Issues of India’s insistence on data localisation and reluctance to accede to global cybersecurity agreements such as the Budapest Convention needs to be discussed.
Defense ties need to be made more stable. There should be more exchange of defense equipment and technologies.
Focus must just not be on countering China but helping each other in every state and frame.
3) Economic ties
Economic ties and infrastructure development are likely to be top drawer items on the agendas of New Delhi and Tokyo.
Though Japan has poured in around $34 billion in investments into the Indian economy, Japan is only India’s 12th largest trading partner.

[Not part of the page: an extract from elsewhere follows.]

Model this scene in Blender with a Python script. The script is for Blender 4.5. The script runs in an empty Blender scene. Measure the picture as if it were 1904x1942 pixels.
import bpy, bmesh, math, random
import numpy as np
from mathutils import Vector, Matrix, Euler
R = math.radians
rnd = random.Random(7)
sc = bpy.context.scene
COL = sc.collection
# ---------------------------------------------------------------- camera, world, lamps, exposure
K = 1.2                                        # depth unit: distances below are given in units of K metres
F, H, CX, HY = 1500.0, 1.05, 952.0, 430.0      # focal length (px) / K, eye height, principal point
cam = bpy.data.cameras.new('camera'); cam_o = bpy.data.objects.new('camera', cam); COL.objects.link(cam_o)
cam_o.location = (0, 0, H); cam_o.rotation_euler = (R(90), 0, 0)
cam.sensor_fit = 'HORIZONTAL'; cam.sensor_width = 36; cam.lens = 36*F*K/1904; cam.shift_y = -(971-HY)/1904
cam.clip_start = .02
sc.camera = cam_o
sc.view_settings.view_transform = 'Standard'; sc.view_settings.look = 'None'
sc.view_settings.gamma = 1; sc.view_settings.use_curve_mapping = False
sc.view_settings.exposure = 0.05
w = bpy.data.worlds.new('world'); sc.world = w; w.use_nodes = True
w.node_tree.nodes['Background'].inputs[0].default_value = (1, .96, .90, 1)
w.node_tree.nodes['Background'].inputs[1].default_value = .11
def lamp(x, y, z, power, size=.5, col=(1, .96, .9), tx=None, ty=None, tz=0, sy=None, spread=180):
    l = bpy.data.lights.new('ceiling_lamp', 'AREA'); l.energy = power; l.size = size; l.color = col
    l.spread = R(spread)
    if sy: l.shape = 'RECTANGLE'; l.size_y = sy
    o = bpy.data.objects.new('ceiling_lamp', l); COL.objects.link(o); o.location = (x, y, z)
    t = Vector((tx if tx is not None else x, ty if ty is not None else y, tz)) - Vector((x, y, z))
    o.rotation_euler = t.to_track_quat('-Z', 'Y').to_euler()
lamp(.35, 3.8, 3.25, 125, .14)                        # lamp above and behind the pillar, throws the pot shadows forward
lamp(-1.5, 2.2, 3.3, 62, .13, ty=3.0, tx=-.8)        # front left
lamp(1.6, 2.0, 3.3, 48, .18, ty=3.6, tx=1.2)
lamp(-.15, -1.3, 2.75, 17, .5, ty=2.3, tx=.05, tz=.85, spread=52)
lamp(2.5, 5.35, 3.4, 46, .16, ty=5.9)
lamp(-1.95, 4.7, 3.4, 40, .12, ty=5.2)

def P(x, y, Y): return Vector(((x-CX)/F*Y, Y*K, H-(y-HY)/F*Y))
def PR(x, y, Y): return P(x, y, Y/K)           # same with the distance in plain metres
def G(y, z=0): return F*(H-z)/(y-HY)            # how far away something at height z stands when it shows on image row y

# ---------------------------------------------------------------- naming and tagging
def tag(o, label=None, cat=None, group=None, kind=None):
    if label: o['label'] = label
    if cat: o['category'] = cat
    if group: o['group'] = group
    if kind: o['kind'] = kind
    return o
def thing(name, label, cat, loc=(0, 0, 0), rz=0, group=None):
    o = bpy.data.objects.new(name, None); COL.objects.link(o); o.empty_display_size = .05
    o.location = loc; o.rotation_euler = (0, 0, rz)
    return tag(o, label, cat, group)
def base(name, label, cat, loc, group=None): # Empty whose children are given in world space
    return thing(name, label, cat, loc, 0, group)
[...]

Trade volumes between the two stand at just a fifth of the value of India-China bilateral trade.
India-Japan summit will likely reaffirm Japan’s support for key manufacturing initiatives such as ‘Make in India’ and the Japan Industrial Townships.
Further, India will be keen to secure continued infrastructure investments in the strategically vital connectivity projects currently under way in the Northeast and the Andaman and Nicobar Islands.

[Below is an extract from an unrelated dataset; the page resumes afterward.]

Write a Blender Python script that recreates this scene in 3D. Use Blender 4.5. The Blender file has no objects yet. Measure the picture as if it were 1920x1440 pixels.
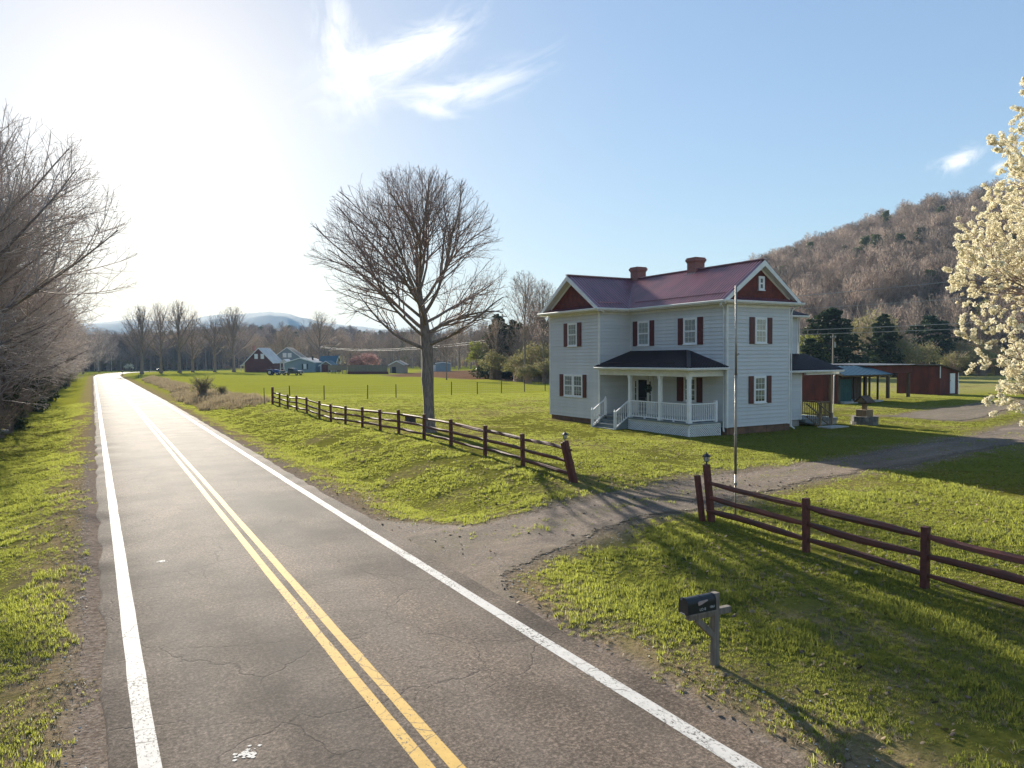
import bpy, math, random
import numpy as np
from mathutils import Vector, Matrix

# ------------------------------------------------------------------ camera, sky, sun, exposure
S = bpy.context.scene
COL = S.collection
R = math.radians
random.seed(7)
RNG = np.random.default_rng(11)

def make_camera():
    cam = bpy.data.cameras.new('camera')
    cam.sensor_width = 36.0
    cam.lens = 25.725
    cam.clip_start = 0.1
    cam.clip_end = 12000
    o = bpy.data.objects.new('camera', cam)
    th, pitch, roll = R(29.9), -math.atan(47 / 1372), math.atan2(22, 3173)
    f0 = Vector((math.sin(th), math.cos(th), 0)); r0 = Vector((math.cos(th), -math.sin(th), 0)); u0 = Vector((0, 0, 1))
    fw = f0 * math.cos(pitch) + u0 * math.sin(pitch)
    u1 = -f0 * math.sin(pitch) + u0 * math.cos(pitch)
    rt = r0 * math.cos(roll) - u1 * math.sin(roll)
    up = u1 * math.cos(roll) + r0 * math.sin(roll)
    m = Matrix((rt, up, -fw)).transposed().to_4x4()
    m.translation = Vector((0, 0, 4.4))
    o.matrix_world = m
    COL.objects.link(o)
    S.camera = o
make_camera()

SUN_AZ, SUN_EL = R(4.0), R(18.3)        # azimuth measured from +Y (along the road) towards +X
SUN_DIR = Vector((math.sin(SUN_AZ) * math.cos(SUN_EL), math.cos(SUN_AZ) * math.cos(SUN_EL), math.sin(SUN_EL)))
SKY_STRENGTH = 0.099
SUN_STRENGTH = 5.0

def unit(v):
    v = Vector(v); v.normalize(); return v

def make_world():
    w = bpy.data.worlds.new('World')
    S.world = w
    w.use_nodes = True
    nt = w.node_tree
    nt.nodes.clear()
    N, L = nt.nodes.new, nt.links.new
    out = N('ShaderNodeOutputWorld'); bg = N('ShaderNodeBackground')
    sky = N('ShaderNodeTexSky')
    sky.sky_type = 'NISHITA'
    sky.sun_disc = False
    sky.sun_elevation = SUN_EL
    sky.sun_rotation = SUN_AZ
    sky.altitude = 200
    sky.air_density = 1.0
    sky.dust_density = 0.45
    sky.ozone_density = 1.3
    tc = N('ShaderNodeTexCoord')
    def math_(op, a, b=None, c=None):
        n = N('ShaderNodeMath'); n.operation = op
        for i, v in enumerate((a, b, c)):
            if v is None: continue
            if isinstance(v, (int, float)): n.inputs[i].default_value = v
            else: L(v, n.inputs[i])
        return n.outputs[0]
    def dot(vec):
        n = N('ShaderNodeVectorMath'); n.operation = 'DOT_PRODUCT'
        L(tc.outputs['Generated'], n.inputs[0]); n.inputs[1].default_value = vec
        return n.outputs['Value']
    # wisps of cirrus, each a streak lying in its own patch of the sky
    def wisp(center, along, ru, rv, scale, stretch, thresh, gain, seed):
        c = unit(center); t = Vector(along) - c * c.dot(Vector(along)); t.normalize(); b = c.cross(t)
        u, v = dot(t), dot(b)
        # bend the streak a little
        v2 = math_('ADD', v, math_('MULTIPLY', math_('MULTIPLY', u, u), 1.2))
        cmb = N('ShaderNodeCombineXYZ')
        L(math_('MULTIPLY', u, scale), cmb.inputs[0]); L(math_('MULTIPLY', v2, scale * stretch), cmb.inputs[1]); cmb.inputs[2].default_value = seed
        nz = N('ShaderNodeTexNoise'); nz.inputs['Scale'].default_value = 1; nz.inputs['Detail'].default_value = 8; nz.inputs['Roughness'].default_value = 0.68
        nz.inputs['Distortion'].default_value = 0.7
        L(cmb.outputs[0], nz.inputs['Vector'])
        fu = math_('DIVIDE', u, ru); fv = math_('DIVIDE', v2, rv)
        d2 = math_('ADD', math_('MULTIPLY', fu, fu), math_('MULTIPLY', fv, fv))
        fall = math_('POWER', 2.718, math_('MULTIPLY', d2, -1.0))
        front = math_('GREATER_THAN', dot(c), 0.2)
        m = math_('MULTIPLY', math_('MAXIMUM', math_('SUBTRACT', math_('ADD', nz.outputs['Fac'], math_('MULTIPLY', fall, 0.35)), thresh), 0.0), gain)
        m = math_('MULTIPLY', math_('MULTIPLY', m, fall), front)
        return m
    CL = CLOUDS
    tot = None
    for a in CL:
        m = wisp(*a)
        tot = m if tot is None else math_('ADD', tot, m)
    tot = math_('MINIMUM', tot, 0.9)
    mix = N('ShaderNodeMix'); mix.data_type = 'RGBA'
    # soft shoulder over the whole sky, so that the glow round the sun and the far side both hold their colour
    bw = N('ShaderNodeRGBToBW'); L(sky.outputs[0], bw.inputs[0])
    sc = N('ShaderNodeVectorMath'); sc.operation = 'SCALE'
    L(sky.outputs[0], sc.inputs[0]); L(math_('POWER', math_('MAXIMUM', bw.outputs[0], 0.02), -0.45), sc.inputs['Scale'])
    L(tot, mix.inputs['Factor']); L(sc.outputs[0], mix.inputs[6]); mix.inputs[7].default_value = (4.3, 4.3, 4.25, 1)
    L(mix.outputs[2], bg.inputs['Color'])
    bg.inputs['Strength'].default_value = SKY_STRENGTH
    L(bg.outputs[0], out.inputs['Surface'])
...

4) Joint strategy toward key third countries
In years past, India and Japan have collaborated to build infrastructure in Iran and Africa.

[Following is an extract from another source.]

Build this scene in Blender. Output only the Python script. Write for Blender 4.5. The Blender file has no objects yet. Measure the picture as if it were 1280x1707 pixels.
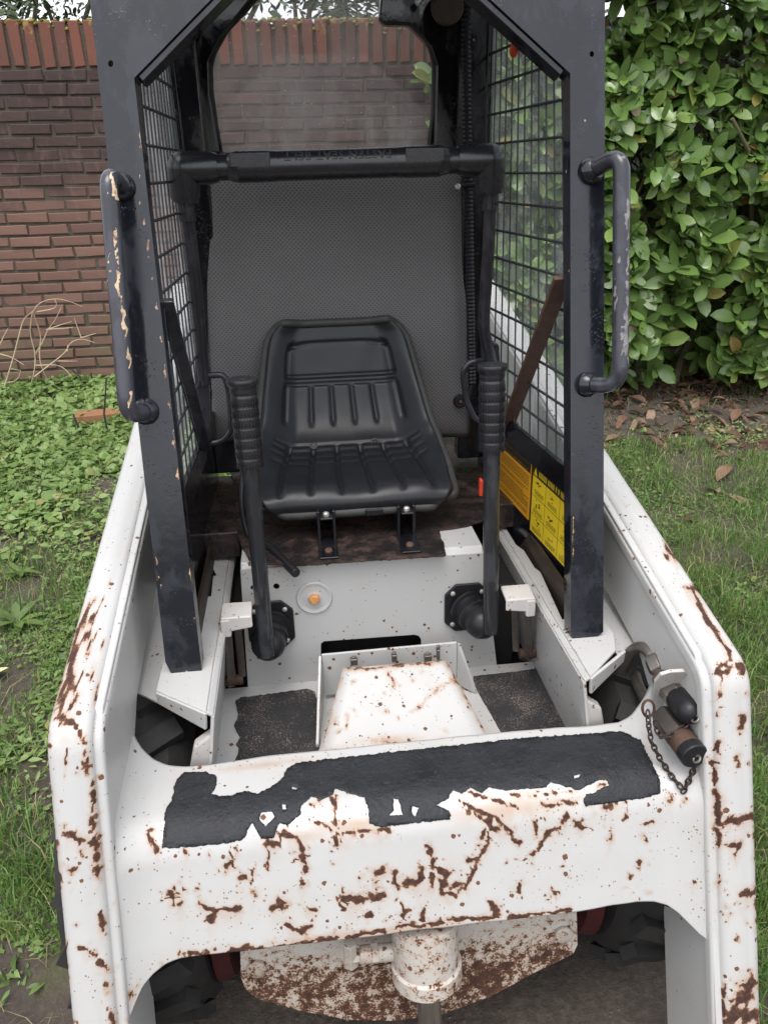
import bpy, bmesh, math, random
import numpy as np
from math import radians, sin, cos, pi, tan
from mathutils import Vector, Matrix, noise as mnoise
from mathutils.bvhtree import BVHTree
from mathutils.geometry import delaunay_2d_cdt

random.seed(7); rng = np.random.default_rng(7)
S = bpy.context.scene
COL = S.collection

# ------------------------------------------------------------------ camera
F = 1282.0                                    # focal length in pixels of the 1280 x 1707 photograph
CAM = np.array([-0.1284, 0.0, 1.32])
def _axes(th, yaw, roll):
    th, yaw, roll = map(radians, (th, yaw, roll))
    f = np.array([sin(yaw)*cos(th), cos(yaw)*cos(th), -sin(th)])
    r = np.array([cos(yaw), -sin(yaw), 0.0]); u = np.cross(r, f)
    return r*cos(roll)-u*sin(roll), u*cos(roll)+r*sin(roll), f
CR, CU, CF = _axes(24, 6.1, 1.4)
cam_d = bpy.data.cameras.new('camera'); cam = bpy.data.objects.new('camera', cam_d); COL.objects.link(cam)
cam.matrix_world = Matrix(((CR[0], CU[0], -CF[0], CAM[0]), (CR[1], CU[1], -CF[1], CAM[1]), (CR[2], CU[2], -CF[2], CAM[2]), (0, 0, 0, 1)))
cam_d.sensor_fit = 'VERTICAL'; cam_d.sensor_height = 36; cam_d.sensor_width = 27; cam_d.lens = 36*F/1707
cam_d.clip_start = .05; cam_d.clip_end = 400
S.camera = cam

# ------------------------------------------------------------------ sky and sun (overcast)
SUN_EL, SUN_ROT = radians(70), radians(200)
W = bpy.data.worlds.new('World'); S.world = W; W.use_nodes = True
nt = W.node_tree; nt.nodes.clear()
sky = nt.nodes.new('ShaderNodeTexSky'); sky.sky_type = 'NISHITA'; sky.sun_disc = False
sky.sun_elevation = SUN_EL; sky.sun_rotation = SUN_ROT; sky.dust_density = 3.0; sky.air_density = 1.0; sky.ozone_density = 1.0
hs = nt.nodes.new('ShaderNodeHueSaturation'); hs.inputs['Saturation'].default_value = .22; hs.inputs['Value'].default_value = 1.25
bg = nt.nodes.new('ShaderNodeBackground'); bg.inputs['Strength'].default_value = .15
wo = nt.nodes.new('ShaderNodeOutputWorld')
nt.links.new(sky.outputs[0], hs.inputs['Color']); nt.links.new(hs.outputs[0], bg.inputs['Color']); nt.links.new(bg.outputs[0], wo.inputs['Surface'])
sl = bpy.data.lights.new('sun', 'SUN'); sl.energy = .5; sl.angle = radians(40); sl.color = (1, .97, .93)
so = bpy.data.objects.new('sun', sl); COL.objects.link(so)
sd = Vector((sin(SUN_ROT)*cos(SUN_EL), cos(SUN_ROT)*cos(SUN_EL), sin(SUN_EL)))
so.rotation_euler = sd.to_track_quat('Z', 'Y').to_euler(); so.location = (0, 0, 8)
S.view_settings.view_transform = 'Standard'; S.view_settings.look = 'None'; S.view_settings.gamma = 1
S.view_settings.exposure = 1.0
S.view_settings.use_curve_mapping = False

# ------------------------------------------------------------------ helpers
def ray(x, y): return CF + CR*(x-640)/F - CU*(y-853.5)/F
def at(x, y, X=None, Y=None, Z=None, pl=None):
    d = ray(x, y)
    if pl is not None:
        P, n = np.array(pl[0], float), np.array(pl[1], float)
        return CAM + d*((P-CAM) @ n)/(d @ n)
    v, i = (X, 0) if X is not None else (Y, 1) if Y is not None else (Z, 2)
    return CAM + d*(v-CAM[i])/d[i]
def proj(P):
    d = np.asarray(P, float)-CAM; z = d @ CF
    return np.stack([640+F*(d @ CR)/z, 853.5-F*(d @ CU)/z], -1)

def tag(o, label=None, cat=None, group=None, kind=None):
    if label: o['label'] = label
    if cat: o['category'] = cat
    if group: o['group'] = group
    if kind: o['kind'] = kind
    return o
def root(name, loc, label, cat, group=None):
    o = bpy.data.objects.new(name, None); o.location = loc; o.empty_display_size = .1; COL.objects.link(o)
    return tag(o, label, cat, group)
def link(o, parent=None):
    COL.objects.link(o)
    if parent is not None:
        o.parent = parent
        if parent.type == 'EMPTY': o.matrix_parent_inverse = Matrix.Translation(-Vector(parent.location))
    return o
def finish(o, mat, smooth=True, bevel=0, angle=35, solid=0, offset=1, seg=2):
    me = o.data
    if mat is not None: me.materials.append(mat)
    if smooth:
        me.shade_smooth()
        if not bevel: me.set_sharp_from_angle(angle=radians(angle))
    if solid:
        m = o.modifiers.new('solid', 'SOLIDIFY'); m.thickness = solid; m.offset = offset
    if bevel:
        m = o.modifiers.new('bevel', 'BEVEL'); m.width = bevel; m.segments = seg; m.limit_method = 'ANGLE'; m.angle_limit = radians(30); m.harden_normals = True
    return o
def np_mesh(name, V, faces_list):
    """V (N,3); faces_list: list of int arrays (M,k)"""
    me = bpy.data.meshes.new(name)
    V = np.ascontiguousarray(V, dtype=np.float32)
    me.vertices.add(len(V)); me.vertices.foreach_set('co', V.ravel())
    li = np.concatenate([f.ravel() for f in faces_list]).astype(np.int32)
    tot = np.concatenate([np.full(len(f), f.shape[1], np.int32) for f in faces_list])
    st = np.concatenate([[0], np.cumsum(tot)[:-1]]).astype(np.int32)
    me.loops.add(len(li)); me.loops.foreach_set('vertex_index', li)
    me.polygons.add(len(tot)); me.polygons.foreach_set('loop_start', st); me.polygons.foreach_set('loop_total', tot)
    me.update(calc_edges=True); me.validate()
    return me
def attr(me, name, vals):
    a = me.attributes.new(name, 'FLOAT', 'POINT'); a.data.foreach_set('value', np.asarray(vals, np.float32))

class MB:
    def __init__(s): s.v = []; s.f = []
    def add(s, V, Fc):
        b = len(s.v); s.v += [tuple(map(float, p)) for p in V]; s.f += [tuple(i+b for i in f) for f in Fc]; return s
    def box(s, c, d, rot=None):
        c = Vector(c); V = []
        for x in (-.5, .5):
            for y in (-.5, .5):
                for z in (-.5, .5):
                    p = Vector((x*d[0], y*d[1], z*d[2]))
                    if rot is not None: p = rot @ p
                    V.append(c+p)
        return s.add(V, [(0, 1, 3, 2), (4, 6, 7, 5), (0, 4, 5, 1), (2, 3, 7, 6), (0, 2, 6, 4), (1, 5, 7, 3)])
    def beam(s, a, b, w, h, up=(0, 0, 1)):
        a = Vector(a); b = Vector(b); t = (b-a).normalized(); x = t.cross(Vector(up)).normalized(); z = x.cross(t)
        V = [p + x*sx*w/2 + z*sz*h/2 for p in (a, b) for sx, sz in ((-1, -1), (1, -1), (1, 1), (-1, 1))]
        return s.add(V, [(3, 2, 1, 0), (4, 5, 6, 7), (0, 1, 5, 4), (1, 2, 6, 5), (2, 3, 7, 6), (3, 0, 4, 7)])
    def prism(s, pts, vec):
        """closed polygon (3D list) extruded by vec"""
        n = len(pts); P = [Vector(p) for p in pts]; vec = Vector(vec)
        V = P + [p+vec for p in P]
        return s.add(V, [tuple(range(n))[::-1], tuple(range(n, 2*n))] + [(i, (i+1) % n, n+(i+1) % n, n+i) for i in range(n)])
    def tube(s, pts, r, seg=12, closed=False, sq=1.0):
        P = [Vector(p) for p in pts]; n = len(P)
        R = r if isinstance(r, (list, tuple)) else [r]*n
        T = []
        for i in range(n):
            a = P[(i-1) % n] if (i > 0 or closed) else P[i]; b = P[(i+1) % n] if (i < n-1 or closed) else P[i]
            T.append((b-a).normalized())
        up = Vector((0, 0, 1)) if abs(T[0].z) < .9 else Vector((1, 0, 0))
        x = T[0].cross(up).normalized(); V = []
        for i in range(n):
            x = (x - T[i]*x.dot(T[i])).normalized(); y = T[i].cross(x)
            for k in range(seg):
                a = 2*pi*k/seg; V.append(P[i] + (x*cos(a)+y*sin(a)*sq)*R[i])
        Fc = [(i*seg+k, i*seg+(k+1) % seg, ((i+1) % n)*seg+(k+1) % seg, ((i+1) % n)*seg+k) for i in range(n if closed else n-1) for k in range(seg)]
        if not closed: Fc += [tuple(range(seg))[::-1], tuple(range((n-1)*seg, n*seg))]
        return s.add(V, Fc)
    def lathe(s, prof, o, axis, seg=28):
        """prof: (distance along axis, radius)"""
        o = Vector(o); a = Vector(axis).normalized(); x = a.orthogonal().normalized(); y = a.cross(x); V = []
        for h, r in prof:
            for k in range(seg):
                t = 2*pi*k/seg; V.append(o + a*h + (x*cos(t)+y*sin(t))*max(r, 1e-5))
        n = len(prof)
        Fc = [(i*seg+k, i*seg+(k+1) % seg, (i+1)*seg+(k+1) % seg, (i+1)*seg+k) for i in range(n-1) for k in range(seg)]
        Fc += [tuple(range(seg))[::-1], tuple(range((n-1)*seg, n*seg))]
        return s.add(V, Fc)
    def build(s, name, mat, parent=None, fix=True, **k):
        me = bpy.data.meshes.new(name); me.from_pydata(s.v, [], s.f)
        if fix:
            bm = bmesh.new(); bm.from_mesh(me); bmesh.ops.recalc_face_normals(bm, faces=bm.faces); bm.to_mesh(me); bm.free()
        me.update()
        o = bpy.data.objects.new(name, me); link(o, parent)
        return finish(o, mat, **k)

def bez(pts, n=8, r=.05):
    """round the corners of a polyline"""
    P = [Vector(p) for p in pts]; out = [P[0]]
    for i in range(1, len(P)-1):
        a, b, c = P[i-1], P[i], P[i+1]
        d1 = min(r, (a-b).length*.48); d2 = min(r, (c-b).length*.48)
        p = b+(a-b).normalized()*d1; q = b+(c-b).normalized()*d2
        for k in range(n+1):
            t = k/n; out.append(p*(1-t)**2 + b*2*t*(1-t) + q*t*t)
    out.append(P[-1]); return out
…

Both countries have provided vital aid to Myanmar and Sri Lanka and hammer out a common Association of Southeast Asian Nations outreach policy in an attempt to counter China’s growing influence in these corners of the globe.
However, unlike previous summits, the time has come for India and Japan to take a hard look at reports suggesting that joint infrastructure projects in Africa and Iran have stalled with substantial cost overruns.
Tokyo will also likely try to get New Delhi to reverse its decision not to join the Regional Comprehensive Economic Partnership.
5) Nuclear cooperation
Both the countries must work to begin the exchange of nuclear fuel for the energy sector that has been stopped after the Fukushima incident.
And not just that, other energy cooperation and agreements must be signed to increase the flow of fuel and equipment for the benefit of the energy and other sectors related to nuclear energy.